ADDED clarification: I'm not looking for a generic propositional formula which can't be proven, I'm looking for a theorem in topology or computability theory or something which can be proven in intuitionism but not in minimal logic, along with a highlighting of which step requires explosion. Could be a very simple theorem but I'd still want it to be a useful statement in some concrete domain.
Best Answer
In minimal logic you can't prove a formula of the form $\forall x \;\neg A(x) \rightarrow B(x)$, where $B(x)$ doesn't have $\bot$ as a subformula, unless you can already prove $\forall x\;B(x)$. To see this, note that if we can prove $\forall x\;(A(x) \rightarrow \bot) \rightarrow B(x)$ in minimal logic, then we could prove the same formula with $\bot$ replaced by $\top$, ie $\forall x\;(A'(x) \rightarrow \top) \rightarrow B(x)$ (where $A'$ has any instances of $\bot$ in $A$ replaced by $\top$). Since $\forall x \;A'(x) \rightarrow \top$ is provable, we deduce that $\forall x\;B(x)$ is also provable.
To give an explicit example, we can easily prove in intuitionisitic logic that if a natural number $n$ is not prime, then there are $a, b$ such that $1 < a, b < n$ and $n = ab$. But this won't work in minimal logic.
I think the key part of the proof that works for intuitionistic logic but not minimal logic is the following principle. On the basis of this principle it shouldn't be surprising that the above example holds in intuitionistic logic. If $\phi$ is a quantifier free formula, then we can prove $$ \neg(\forall x < y \;\neg\phi(x)) \rightarrow \exists x < y\; \phi(x) $$ (This is a bounded version of the classical principle $\neg \forall x \neg \phi \rightarrow \exists x \phi$).

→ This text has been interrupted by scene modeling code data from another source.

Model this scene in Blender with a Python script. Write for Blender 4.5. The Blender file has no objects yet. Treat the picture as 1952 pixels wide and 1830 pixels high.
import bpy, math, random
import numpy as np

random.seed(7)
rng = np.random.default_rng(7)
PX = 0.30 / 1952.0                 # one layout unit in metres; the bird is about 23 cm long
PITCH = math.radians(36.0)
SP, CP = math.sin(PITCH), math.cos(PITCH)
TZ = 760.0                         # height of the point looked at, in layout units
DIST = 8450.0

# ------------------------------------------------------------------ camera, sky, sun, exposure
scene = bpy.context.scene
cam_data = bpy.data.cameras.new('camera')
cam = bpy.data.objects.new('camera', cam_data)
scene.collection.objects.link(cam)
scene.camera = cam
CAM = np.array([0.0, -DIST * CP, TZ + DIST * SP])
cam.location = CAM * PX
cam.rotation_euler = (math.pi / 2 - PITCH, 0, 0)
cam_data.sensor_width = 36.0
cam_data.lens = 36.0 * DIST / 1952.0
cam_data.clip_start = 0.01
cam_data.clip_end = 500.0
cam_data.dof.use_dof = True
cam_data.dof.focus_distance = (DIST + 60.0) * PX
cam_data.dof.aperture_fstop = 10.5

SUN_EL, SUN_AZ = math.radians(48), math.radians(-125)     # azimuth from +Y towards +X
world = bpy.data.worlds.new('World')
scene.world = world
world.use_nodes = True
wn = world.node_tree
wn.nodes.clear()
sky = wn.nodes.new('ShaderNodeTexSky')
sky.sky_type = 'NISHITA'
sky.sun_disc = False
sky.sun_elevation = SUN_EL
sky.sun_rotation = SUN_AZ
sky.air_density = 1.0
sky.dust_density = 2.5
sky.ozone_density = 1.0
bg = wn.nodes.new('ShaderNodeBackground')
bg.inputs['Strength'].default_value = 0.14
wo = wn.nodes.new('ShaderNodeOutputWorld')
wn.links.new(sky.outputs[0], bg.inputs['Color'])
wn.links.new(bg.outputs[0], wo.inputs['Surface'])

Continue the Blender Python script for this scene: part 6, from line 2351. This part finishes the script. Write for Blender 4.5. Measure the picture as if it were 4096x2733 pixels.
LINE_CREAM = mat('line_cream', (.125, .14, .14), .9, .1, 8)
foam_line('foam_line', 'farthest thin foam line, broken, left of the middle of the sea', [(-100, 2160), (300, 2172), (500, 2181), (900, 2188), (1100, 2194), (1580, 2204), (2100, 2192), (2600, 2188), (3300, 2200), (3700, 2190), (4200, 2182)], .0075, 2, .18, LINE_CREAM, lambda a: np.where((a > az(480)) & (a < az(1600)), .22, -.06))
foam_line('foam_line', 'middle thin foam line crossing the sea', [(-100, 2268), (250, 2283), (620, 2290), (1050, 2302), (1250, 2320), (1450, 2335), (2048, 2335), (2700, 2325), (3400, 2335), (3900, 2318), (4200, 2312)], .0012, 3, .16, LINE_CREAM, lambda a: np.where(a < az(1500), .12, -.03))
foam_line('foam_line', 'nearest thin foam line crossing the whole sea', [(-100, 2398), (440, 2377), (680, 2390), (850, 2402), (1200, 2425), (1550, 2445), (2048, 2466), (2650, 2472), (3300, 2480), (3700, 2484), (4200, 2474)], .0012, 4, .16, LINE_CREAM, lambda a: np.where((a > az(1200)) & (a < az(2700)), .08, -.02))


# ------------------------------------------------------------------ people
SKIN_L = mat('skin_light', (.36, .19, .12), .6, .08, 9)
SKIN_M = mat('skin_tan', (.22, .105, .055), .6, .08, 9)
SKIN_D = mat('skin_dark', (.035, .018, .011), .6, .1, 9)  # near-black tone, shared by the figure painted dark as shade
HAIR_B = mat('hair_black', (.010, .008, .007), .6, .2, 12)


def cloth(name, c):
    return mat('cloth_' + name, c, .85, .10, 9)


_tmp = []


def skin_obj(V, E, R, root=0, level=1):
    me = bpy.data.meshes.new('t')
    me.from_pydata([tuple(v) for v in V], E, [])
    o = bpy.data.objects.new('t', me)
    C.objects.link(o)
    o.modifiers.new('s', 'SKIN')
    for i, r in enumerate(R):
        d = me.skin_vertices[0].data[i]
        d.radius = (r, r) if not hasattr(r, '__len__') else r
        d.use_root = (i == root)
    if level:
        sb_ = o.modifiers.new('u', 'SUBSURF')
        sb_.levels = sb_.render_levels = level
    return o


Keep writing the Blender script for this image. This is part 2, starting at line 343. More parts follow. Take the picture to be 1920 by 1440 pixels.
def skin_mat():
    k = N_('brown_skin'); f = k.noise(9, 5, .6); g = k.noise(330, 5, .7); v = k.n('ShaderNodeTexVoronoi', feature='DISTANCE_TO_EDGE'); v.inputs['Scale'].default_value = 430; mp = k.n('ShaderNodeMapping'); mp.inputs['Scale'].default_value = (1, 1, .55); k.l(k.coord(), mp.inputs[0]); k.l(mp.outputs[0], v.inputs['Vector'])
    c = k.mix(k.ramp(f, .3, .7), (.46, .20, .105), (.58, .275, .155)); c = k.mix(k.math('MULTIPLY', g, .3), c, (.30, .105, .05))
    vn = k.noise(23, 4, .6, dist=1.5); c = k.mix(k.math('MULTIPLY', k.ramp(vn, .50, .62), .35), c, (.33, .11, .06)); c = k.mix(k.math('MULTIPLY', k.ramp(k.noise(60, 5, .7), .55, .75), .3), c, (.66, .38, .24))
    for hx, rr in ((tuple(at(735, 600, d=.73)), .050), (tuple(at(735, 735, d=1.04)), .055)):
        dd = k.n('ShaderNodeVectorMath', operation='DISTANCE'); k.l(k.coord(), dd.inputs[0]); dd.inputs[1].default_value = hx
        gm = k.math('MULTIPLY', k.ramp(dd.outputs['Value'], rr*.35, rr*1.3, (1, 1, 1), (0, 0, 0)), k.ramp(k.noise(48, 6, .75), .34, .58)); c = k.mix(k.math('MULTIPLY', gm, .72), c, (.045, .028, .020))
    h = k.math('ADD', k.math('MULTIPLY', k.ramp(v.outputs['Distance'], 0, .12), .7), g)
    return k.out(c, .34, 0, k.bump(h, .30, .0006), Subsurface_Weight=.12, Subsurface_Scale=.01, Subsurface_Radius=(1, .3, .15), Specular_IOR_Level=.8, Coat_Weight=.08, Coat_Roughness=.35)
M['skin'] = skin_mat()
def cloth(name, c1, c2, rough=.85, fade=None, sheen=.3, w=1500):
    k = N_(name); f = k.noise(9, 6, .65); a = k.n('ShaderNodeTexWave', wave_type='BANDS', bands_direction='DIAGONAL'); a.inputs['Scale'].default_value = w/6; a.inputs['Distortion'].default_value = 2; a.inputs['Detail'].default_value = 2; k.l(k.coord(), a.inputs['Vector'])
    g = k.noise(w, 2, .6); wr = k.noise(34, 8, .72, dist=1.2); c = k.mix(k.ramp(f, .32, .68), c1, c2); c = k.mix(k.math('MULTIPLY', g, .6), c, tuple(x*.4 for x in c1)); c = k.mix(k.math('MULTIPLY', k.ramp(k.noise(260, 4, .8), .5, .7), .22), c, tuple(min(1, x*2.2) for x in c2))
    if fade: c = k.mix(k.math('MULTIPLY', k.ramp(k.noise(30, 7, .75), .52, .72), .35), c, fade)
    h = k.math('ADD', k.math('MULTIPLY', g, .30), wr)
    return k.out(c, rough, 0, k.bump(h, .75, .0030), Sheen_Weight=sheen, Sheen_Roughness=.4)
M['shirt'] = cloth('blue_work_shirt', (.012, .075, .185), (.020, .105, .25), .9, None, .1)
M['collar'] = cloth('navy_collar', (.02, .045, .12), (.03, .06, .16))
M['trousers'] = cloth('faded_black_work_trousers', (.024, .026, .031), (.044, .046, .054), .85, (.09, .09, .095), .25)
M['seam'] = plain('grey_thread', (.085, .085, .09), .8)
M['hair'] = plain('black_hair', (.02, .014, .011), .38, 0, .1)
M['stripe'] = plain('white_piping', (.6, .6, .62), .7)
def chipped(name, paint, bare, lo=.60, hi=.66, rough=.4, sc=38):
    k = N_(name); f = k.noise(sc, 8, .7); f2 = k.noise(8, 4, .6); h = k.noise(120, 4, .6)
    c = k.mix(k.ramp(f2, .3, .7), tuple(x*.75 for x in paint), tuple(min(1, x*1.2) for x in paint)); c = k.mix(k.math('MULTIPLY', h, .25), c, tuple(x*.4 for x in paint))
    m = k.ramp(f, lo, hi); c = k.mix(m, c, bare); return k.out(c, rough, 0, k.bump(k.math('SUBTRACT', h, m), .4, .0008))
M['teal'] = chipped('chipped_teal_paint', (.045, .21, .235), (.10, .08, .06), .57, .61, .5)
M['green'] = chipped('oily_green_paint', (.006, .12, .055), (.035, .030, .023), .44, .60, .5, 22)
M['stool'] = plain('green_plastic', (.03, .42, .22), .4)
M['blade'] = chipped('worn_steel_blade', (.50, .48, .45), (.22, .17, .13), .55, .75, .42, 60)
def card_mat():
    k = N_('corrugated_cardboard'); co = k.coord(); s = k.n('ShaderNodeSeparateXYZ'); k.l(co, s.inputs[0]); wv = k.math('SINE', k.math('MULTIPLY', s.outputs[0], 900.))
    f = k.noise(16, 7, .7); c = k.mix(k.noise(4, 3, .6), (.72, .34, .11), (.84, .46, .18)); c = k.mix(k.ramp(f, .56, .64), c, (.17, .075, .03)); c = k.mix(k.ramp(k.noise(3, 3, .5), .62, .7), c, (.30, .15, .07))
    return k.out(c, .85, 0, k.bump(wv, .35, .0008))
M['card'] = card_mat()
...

We prove this by induction on $y$. Note that if we have ex falso, then the case $y = 0$ is easy. Suppose now that we have shown this for $y$ and want to show it for $y + 1$. Suppose further $\neg(\forall x < y + 1\; \neg \phi(x))$. Since $\phi(x)$ is quantifier free, we know that either $\phi(y)$ or $\neg \phi(y)$ holds (by another inductive argument). Suppose that $\phi(y)$ holds. Then we can trivially show $\exists x < y + 1\;\phi(x)$. Now suppose that $\neg \phi(y)$ holds. Note that we can't have $\forall x < y\; \neg \phi(x)$ because this would imply $\forall x < y + 1 \; \neg \phi(x)$ (because for every $x < y + 1$ either $x = y$ or $x < y$ by yet another inductive argument!). Hence $\neg (\forall x < y \; \neg\phi(x))$ holds and so by the inductive hypothesis we can show $\exists x < y\; \phi(x)$, and deduce $\exists x < y + 1\;\phi(x)$.
So ex falso was explicitly used for the case $y = 0$. I suspect that it is also important for the inductive argument that for every $x < y + 1$ either $x = y$ or $x < y$ that I didn't show.